1. Les chiffres exposés dans cette partie et dans la suite de l’article sont issus des données de recensement de la population 2008 et 2018 de l’Insee.
2. + 1,9 % en moyenne chaque année dans les territoires des classes 1, 2 et 3, contre + 2,2 % pour la moyenne française.
3. Le terme de vieillissement fait ici référence à la proportion de la population âgée et non à l’évolution de cette proportion.
4. Source : Insee, Grille communale de densité 2021 (cf. annexe, p. 120).
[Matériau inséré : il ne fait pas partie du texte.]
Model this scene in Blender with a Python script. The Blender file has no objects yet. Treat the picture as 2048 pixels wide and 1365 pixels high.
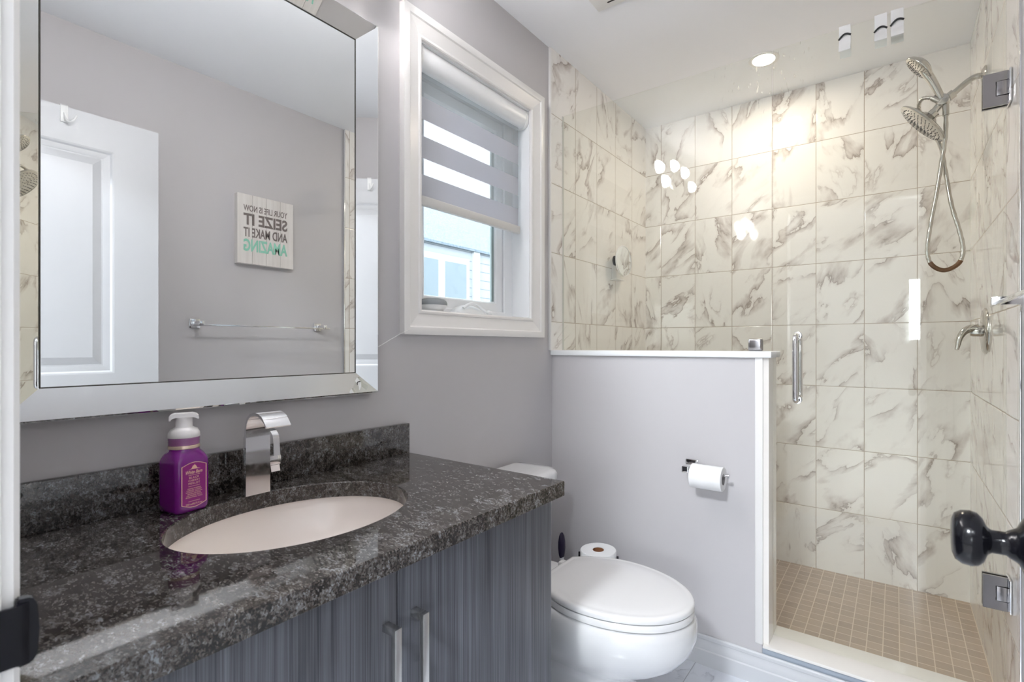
import bpy, bmesh, math
from math import pi, sin, cos, radians
from mathutils import Vector, Matrix

S = bpy.context.scene
COL = S.collection

# ------------------------------------------------------------------ camera
cam_d = bpy.data.cameras.new('camera')
cam = bpy.data.objects.new('camera', cam_d); COL.objects.link(cam)
cam.location = (1.257, 0.0, 1.13)
cam.rotation_euler = (radians(90), 0, radians(34.78))
cam_d.sensor_width = 36.0
cam_d.lens = 994.6 / 2048 * 36
cam_d.shift_x = -(1099.7 - 1024) / 2048
cam_d.shift_y = (692.8 - 682.5) / 2048
cam_d.clip_start = 0.02
cam_d.dof.use_dof = True
cam_d.dof.focus_distance = 1.9
cam_d.dof.aperture_fstop = 8
S.camera = cam

# ------------------------------------------------------------------ exposure
S.view_settings.view_transform = 'Standard'
S.view_settings.look = 'None'
S.view_settings.gamma = 1
S.view_settings.exposure = 2.28
S.view_settings.use_curve_mapping = False
S.cycles.max_bounces = 12
S.cycles.diffuse_bounces = 6
S.cycles.glossy_bounces = 8
S.cycles.transmission_bounces = 10
S.cycles.transparent_max_bounces = 24
S.cycles.sample_clamp_indirect = 6
S.cycles.caustics_reflective = False
S.cycles.caustics_refractive = False
S.cycles.use_denoising = True

# ------------------------------------------------------------------ sky
W = bpy.data.worlds.new('sky'); S.world = W; W.use_nodes = True
wn = W.node_tree.nodes; wl = W.node_tree.links; wn.clear()
wo = wn.new('ShaderNodeOutputWorld'); wb = wn.new('ShaderNodeBackground')
wt = wn.new('ShaderNodeTexCoord')
dot = wn.new('ShaderNodeVectorMath'); dot.operation = 'DOT_PRODUCT'
dot.inputs[1].default_value = (0.10, -0.985, 0.12)
wl.new(wt.outputs['Generated'], dot.inputs[0])
mr = wn.new('ShaderNodeMapRange'); mr.interpolation_type = 'SMOOTHSTEP'
mr.inputs['From Min'].default_value = -0.1; mr.inputs['From Max'].default_value = 0.95
mr.inputs['To Min'].default_value = .62; mr.inputs['To Max'].default_value = 4.2
wl.new(dot.outputs['Value'], mr.inputs['Value'])
wb.inputs['Color'].default_value = (0.90, 0.955, 1.0, 1)
wl.new(mr.outputs['Result'], wb.inputs['Strength']); wl.new(wb.outputs[0], wo.inputs[0])

# ------------------------------------------------------------------ lamp strengths
VANITY_W = 26.0      # emission strength of each vanity globe
POT_W = 49.0         # emission strength of the shower downlight
BED_FILL_W = 66.0         # emission strength of the added, unseen fill lamp in the bedroom

# ================================================================== materials
def mat(name):
    m = bpy.data.materials.new(name); m.use_nodes = True
    nt = m.node_tree
    return m, nt.nodes, nt.links, nt.nodes['Principled BSDF']

def pbr(name, col, rough=0.5, metal=0.0, spec=None, coat=0.0, trans=0.0, ior=None, bump=None, sss=0.0):
    m, n, l, p = mat(name)
    p.inputs['Base Color'].default_value = (*col, 1); p.inputs['Roughness'].default_value = rough
    p.inputs['Metallic'].default_value = metal
    if spec is not None: p.inputs['Specular IOR Level'].default_value = spec
    if coat: p.inputs['Coat Weight'].default_value = coat; p.inputs['Coat Roughness'].default_value = 0.04
    if trans: p.inputs['Transmission Weight'].default_value = trans
    if ior: p.inputs['IOR'].default_value = ior
    if sss: p.inputs['Subsurface Weight'].default_value = sss; p.inputs['Subsurface Radius'].default_value = (.01, .01, .01)
    if bump:
        sc, st, dist = bump
        g = n.new('ShaderNodeNewGeometry'); t = n.new('ShaderNodeTexNoise'); t.inputs['Scale'].default_value = sc
        t.inputs['Detail'].default_value = 4
        b = n.new('ShaderNodeBump'); b.inputs['Strength'].default_value = st; b.inputs['Distance'].default_value = dist
        l.new(g.outputs['Position'], t.inputs['Vector']); l.new(t.outputs['Fac'], b.inputs['Height'])
        l.new(b.outputs[0], p.inputs['Normal'])
    return m

def emit(name, col, s):
    m = bpy.data.materials.new(name); m.use_nodes = True; n = m.node_tree.nodes; n.clear()
    o = n.new('ShaderNodeOutputMaterial'); e = n.new('ShaderNodeEmission')
    e.inputs[0].default_value = (*col, 1); e.inputs[1].default_value = s
    m.node_tree.links.new(e.outputs[0], o.inputs[0]); return m

def sheet_ior(n, l, f, ior):
    # the same reflectance on the front and the back face of a thin sheet
    bf = n.new('ShaderNodeNewGeometry'); r = n.new('ShaderNodeMapRange')
    r.inputs['To Min'].default_value = ior; r.inputs['To Max'].default_value = 1 / ior
    l.new(bf.outputs['Backfacing'], r.inputs['Value']); l.new(r.outputs[0], f.inputs['IOR'])

def clear_glass(name, tint=(1, 1, 1), ior=1.5, rough=0.0, spots=False):
    m = bpy.data.materials.new(name); m.use_nodes = True; n = m.node_tree.nodes; l = m.node_tree.links; n.clear()
    o = n.new('ShaderNodeOutputMaterial'); mx = n.new('ShaderNodeMixShader'); t = n.new('ShaderNodeBsdfTransparent')
    g = n.new('ShaderNodeBsdfGlossy'); f = n.new('ShaderNodeFresnel')
    t.inputs[0].default_value = (*tint, 1); g.inputs['Roughness'].default_value = rough
    sheet_ior(n, l, f, ior)
    l.new(f.outputs[0], mx.inputs[0]); l.new(t.outputs[0], mx.inputs[1]); l.new(g.outputs[0], mx.inputs[2])
    out = mx
    if spots:   # dried water spots and drips near the top of the panels
        ge = n.new('ShaderNodeNewGeometry'); mp = n.new('ShaderNodeMapping'); mp.inputs['Scale'].default_value = (110, 110, 28)
        tx = n.new('ShaderNodeTexNoise'); tx.inputs['Scale'].default_value = 1; tx.inputs['Detail'].default_value = 1
        l.new(ge.outputs['Position'], mp.inputs[0]); l.new(mp.outputs[0], tx.inputs['Vector'])
        r = n.new('ShaderNodeMapRange'); r.inputs['From Min'].default_value = .70; r.inputs['From Max'].default_value = .76
        r.inputs['To Max'].default_value = .45
        l.new(tx.outputs['Fac'], r.inputs['Value'])
        # patch of splashes, centred a little below the top edge near the panel joint
        d = n.new('ShaderNodeVectorMath'); d.operation = 'DISTANCE'; d.inputs[1].default_value = (.87, 1.9, 2.12)
        l.new(ge.outputs['Position'], d.inputs[0])
        r2 = n.new('ShaderNodeMapRange'); r2.inputs['From Min'].default_value = .20; r2.inputs['From Max'].default_value = .05
        l.new(d.outputs['Value'], r2.inputs['Value'])
        mu = n.new('ShaderNodeMath'); mu.operation = 'MULTIPLY'
        l.new(r.outputs[0], mu.inputs[0]); l.new(r2.outputs[0], mu.inputs[1])
        df = n.new('ShaderNodeBsdfTranslucent'); df.inputs[0].default_value = (.95, .95, .93, 1)
        m2 = n.new('ShaderNodeMixShader'); l.new(mu.outputs[0], m2.inputs[0]); l.new(mx.outputs[0], m2.inputs[1]); l.new(df.outputs[0], m2.inputs[2])
        out = m2
    l.new(out.outputs[0], o.inputs[0]); return m

def math_node(n, op, a=None, b=None, l=None):
    x = n.new('ShaderNodeMath'); x.operation = op
    for i, v in enumerate((a, b)):
        if v is None: continue
        if isinstance(v, (int, float)): x.inputs[i].default_value = v
        else: l.new(v, x.inputs[i])
    return x.outputs[0]

def tile_marble(name, ua, u0, pu, va, v0, pv, grout_w=0.0022, base=(.88, .86, .825), seed=0.0, rough=0.055,
                grout=(.44, .375, .30), patch=(.60, .55, .51), vein=(.30, .24, .20), scale=1.0):
    """marbled porcelain tiles: every tile of the grid gets its own cut of veining; ua/va = world axes of the grid"""
    m, n, l, p = mat(name)
    g = n.new('ShaderNodeNewGeometry'); sx = n.new('ShaderNodeSeparateXYZ'); l.new(g.outputs['Position'], sx.inputs[0])
    U = math_node(n, 'DIVIDE', math_node(n, 'SUBTRACT', sx.outputs[ua], u0, l), pu, l)
    V = math_node(n, 'DIVIDE', math_node(n, 'SUBTRACT', sx.outputs[va], v0, l), pv, l)
    iu = math_node(n, 'FLOOR', U, None, l); iv = math_node(n, 'FLOOR', V, None, l)
    fu = math_node(n, 'SUBTRACT', U, iu, l); fv = math_node(n, 'SUBTRACT', V, iv, l)
    cid = n.new('ShaderNodeCombineXYZ'); l.new(iu, cid.inputs[0]); l.new(iv, cid.inputs[1]); cid.inputs[2].default_value = seed
    wn_ = n.new('ShaderNodeTexWhiteNoise'); wn_.noise_dimensions = '3D'; l.new(cid.outputs[0], wn_.inputs['Vector'])
    # local tile coordinates in metres, mirrored on half of the tiles
    flip = math_node(n, 'SUBTRACT', math_node(n, 'MULTIPLY', math_node(n, 'GREATER_THAN', wn_.outputs['Value'], .72, l), 2.0, l), 1.0, l)
    lu = math_node(n, 'MULTIPLY', math_node(n, 'MULTIPLY', math_node(n, 'SUBTRACT', fu, .5, l), pu * scale, l), flip, l)
    lv = math_node(n, 'MULTIPLY', math_node(n, 'SUBTRACT', fv, .5, l), pv * scale, l)
    cl = n.new('ShaderNodeCombineXYZ'); l.new(lu, cl.inputs[0]); l.new(lv, cl.inputs[1])
    rot = n.new('ShaderNodeVectorRotate'); rot.rotation_type = 'Z_AXIS'
    l.new(cl.outputs[0], rot.inputs['Vector'])
    ang = math_node(n, 'MULTIPLY_ADD', wn_.outputs['Value'], .9, l); ang.node.inputs[2].default_value = .55
    l.new(ang, rot.inputs['Angle'])
    st = n.new('ShaderNodeVectorMath'); st.operation = 'MULTIPLY'; st.inputs[1].default_value = (1.0, 2.0, 1.0)
    l.new(rot.outputs[0], st.inputs[0])
    off = n.new('ShaderNodeVectorMath'); off.operation = 'SCALE'; off.inputs['Scale'].default_value = 37.0
    l.new(wn_.outputs['Color'], off.inputs[0])
    ad = n.new('ShaderNodeVectorMath'); ad.operation = 'ADD'; l.new(st.outputs[0], ad.inputs[0]); l.new(off.outputs[0], ad.inputs[1])
    n1 = n.new('ShaderNodeTexNoise'); n1.inputs['Scale'].default_value = 2.6; n1.inputs['Detail'].default_value = 8
    n1.inputs['Roughness'].default_value = .52; n1.inputs['Distortion'].default_value = .35
    l.new(ad.outputs[0], n1.inputs['Vector'])
    r1 = n.new('ShaderNodeValToRGB'); cr = r1.color_ramp
    def stop(e, c): e.color = (*c, 1)
    cr.elements[0].position = 0; stop(cr.elements[0], base)
    cr.elements[1].position = 1; stop(cr.elements[1], base)
    mixc = lambda a, b, t: tuple(a[i] * (1 - t) + b[i] * t for i in range(3))
    for pos, c in ((.425, base), (.46, mixc(base, patch, .55)), (.485, mixc(base, patch, .95)), (.4965, mixc(patch, vein, .35)), (.502, vein), (.508, mixc(base, patch, .35)), (.535, base),
                   (.60, base), (.625, mixc(base, patch, .45)), (.633, mixc(base, patch, 1.0)), (.64, mixc(base, patch, .12)), (.68, base)):
        e = cr.elements.new(pos); stop(e, c)
    l.new(n1.outputs['Fac'], r1.inputs[0])
    # veins fade in and out over the tile
    n2 = n.new('ShaderNodeTexNoise'); n2.inputs['Scale'].default_value = 4.5; n2.inputs['Detail'].default_value = 3
    l.new(ad.outputs[0], n2.inputs['Vector'])
    mk = n.new('ShaderNodeMapRange'); mk.interpolation_type = 'SMOOTHSTEP'
    mk.inputs['From Min'].default_value = .42; mk.inputs['From Max'].default_value = .60
    mk.inputs['To Min'].default_value = .06; mk.inputs['To Max'].default_value = 1.0
    l.new(n2.outputs['Fac'], mk.inputs['Value'])
    mx = n.new('ShaderNodeMix'); mx.data_type = 'RGBA'; mx.inputs[6].default_value = (*base, 1)
    l.new(mk.outputs[0], mx.inputs[0]); l.new(r1.outputs[0], mx.inputs[7])
    # grout
    eu = math_node(n, 'MULTIPLY', math_node(n, 'MINIMUM', fu, math_node(n, 'SUBTRACT', 1.0, fu, l), l), pu, l)
    ev = math_node(n, 'MULTIPLY', math_node(n, 'MINIMUM', fv, math_node(n, 'SUBTRACT', 1.0, fv, l), l), pv, l)
    e = math_node(n, 'MINIMUM', eu, ev, l)
    gm = n.new('ShaderNodeMapRange'); gm.inputs['From Min'].default_value = grout_w * .5; gm.inputs['From Max'].default_value = grout_w * .5 + .0007
    gm.inputs['To Min'].default_value = 1; gm.inputs['To Max'].default_value = 0
    l.new(e, gm.inputs['Value'])
    mg = n.new('ShaderNodeMix'); mg.data_type = 'RGBA'; mg.inputs[7].default_value = (*grout, 1)
    l.new(gm.outputs[0], mg.inputs[0]); l.new(mx.outputs[2], mg.inputs[6])
    l.new(mg.outputs[2], p.inputs['Base Color'])
    rr = n.new('ShaderNodeMapRange'); rr.inputs['To Min'].default_value = rough; rr.inputs['To Max'].default_value = .8
    l.new(gm.outputs[0], rr.inputs['Value']); l.new(rr.outputs[0], p.inputs['Roughness'])
    hb = n.new('ShaderNodeMapRange'); hb.inputs['From Min'].default_value = grout_w * .5; hb.inputs['From Max'].default_value = grout_w * .5 + .003
    l.new(e, hb.inputs['Value'])
    wob = n.new('ShaderNodeTexNoise'); wob.inputs['Scale'].default_value = 9; l.new(g.outputs['Position'], wob.inputs['Vector'])
    hs = math_node(n, 'MULTIPLY_ADD', wob.outputs['Fac'], .35, l); l.new(hb.outputs[0], hs.node.inputs[2])
    b = n.new('ShaderNodeBump'); b.inputs['Strength'].default_value = .5; b.inputs['Distance'].default_value = .0012
    l.new(hs, b.inputs['Height']); l.new(b.outputs[0], p.inputs['Normal'])
    return m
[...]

5. Cf. article « Du vieillissement à la gérontocroissance : deux phénomènes distincts qui touchent inégalement les territoires », p. 100.
6. Au sein desquels vit 20 % de la population française.
7. Source : Insee, zonage en aires d’attractions des villes (AAV) 2020 (cf. annexe, p. 121).
8. Cf. article « À l’horizon 2050, l’accroissement de la population se concentrerait toujours plus le long des façades atlantique et méditerranéenne si les tendances actuelles se poursuivaient », p. 74.
9. Tout particulièrement dans les territoires des classes 5 et 6, où la population âgée de 60 ans ou plus a augmenté en moyenne chaque année de + 3,4 %, contre + 2,2 % en moyenne en France.
10. 19,7 % de la population y est âgée de 15 à 29 ans contre 17,5 % en moyenne en France et seulement 14,1 % dans les espaces les plus « vieillis » (classes 1, 2 et 3).
11. Observatoire des territoires. Géographie des ménages. In : Fiche d’analyse de l’Observatoire des territoires. CGET, 2019, 24 p.
12. Brutel Chantal. Jeunes et territoires. L’attractivité des villes étudiantes et des pôles d’activité. In : Insee Première. Janvier 2010, n° 1275, 4 p.
13. Espaces de plus forte densité et de densité intermédiaire.
14. Le nombre de personnes âgées de 60 à 74 ans croît en moyenne chaque année de + 4 % et celui des 75 ans ou plus, de + 2,6 %.
15. Source : Insee, zonage en aires d’attractions des villes (AAV) 2020 (cf. annexe p.121).
16. Observatoire des territoires. Géographie des ménages. In : Fiche d’analyse de l’Observatoire des territoires. CGET, 2019, 24 p.
17. Cf. article « Une concentration des espaces gagnants de la croissance dans les grands pôles urbains et leurs couronnes au cours de la dernière décennie », p. 60.